Já há mais que uma edição, e o livro não tem assim tanto tempo, e até onde sei há inclusivamente planos para fazer uma edição internacional…
Ora bem, aí é que é mais complicado. A nível internacional eu já falei com uma investigadora que trabalha para a Comissão Europeia, e ela diz que de facto as crianças precisam deste tipo de narrativas, que vão ao encontro daquilo que é o dia-a-dia delas. É preciso trazer outro tipo de fábulas. Também apresentei o livro em Inglaterra a algumas pessoas, nomeadamente dos centros de internet internacionais. Também estes profissionais têm aqui muito interesse em trabalhar este livro, e até por parte das redes internacionais nas quais eu colaboro. A questão é que traduzir e trazer isto para o mercado internacional tem custos, porque é preciso adequar a linguagem à que é usada lá, pelas crianças de lá. É preciso fazer aqui algumas adaptações e nesse aspecto, envolvendo dinheiro e recursos, as pessoas esperam que o produto seja apresentado mas o processo… é muito difícil alguém dar o passo.
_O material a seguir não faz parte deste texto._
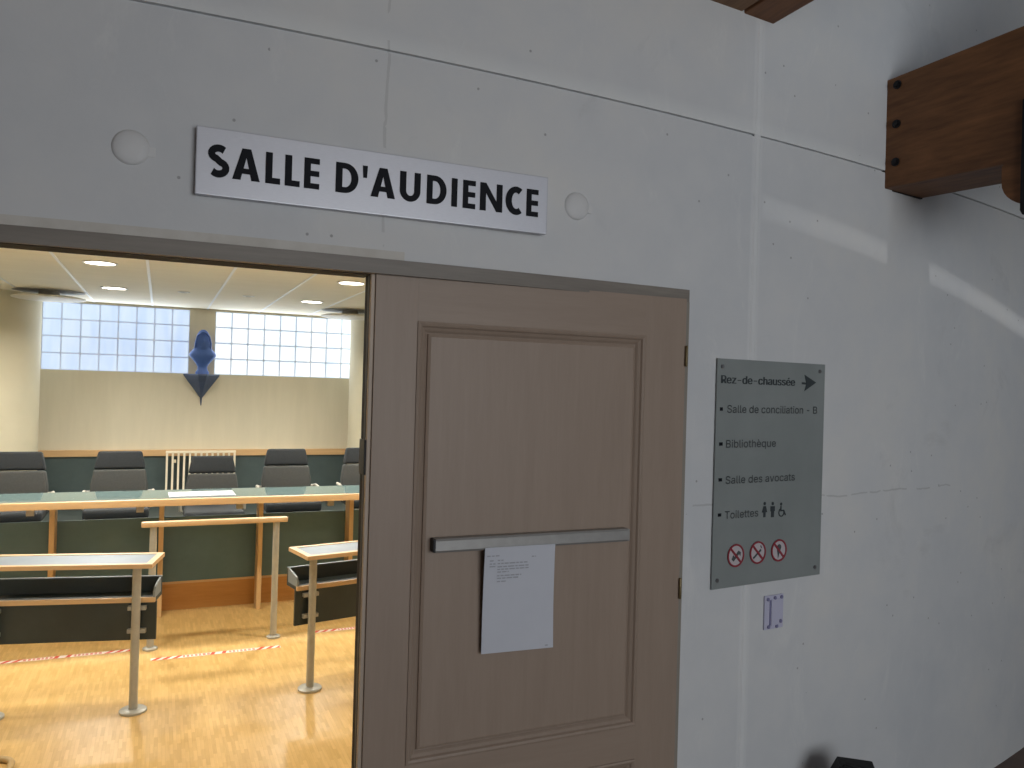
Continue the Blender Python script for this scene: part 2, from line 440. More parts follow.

É pena que assim seja. De qualquer das formas parabéns pelo sucesso, fico muito contente!
E já temos uma segunda história escrita, que é sobre os jogos online, com o Tiago, como personagem principal. No primeiro número a personagem principal da história é a Marta, uma rapariga, e as redes sociais, porque o que as pesquisas nos dizem e que o terreno mostra é que, de facto, o território das redes sociais é marcadamente mais feminino e o dos jogos, mais masculino, embora com as suas nuances. Nós pensamos seguir um bocado essa lógica embora não numa perspetiva de exclusão, mas tínhamos que fazer aqui algumas escolhas.
Muito bem, que boas novidades me estás a contar! Mas esse já está em fase de escrita?
Está já escrito. Mas o trabalho ainda não terminou. Tendo em conta a celeridade com que a tecnologia avança e com ela a forma como as crianças incorporam tendências e moldam prática, o processo de escrita e revisão é um trabalho exaustivo até ao dia de ir para a gráfica, porque também há essa responsabilidade da nossa parte.
Tu abdicaste dos teus direitos de autor a favor do IAC.
Sim. Tendo em conta os valores e missão do IAC para mim fazia sentido fazê-lo desta forma.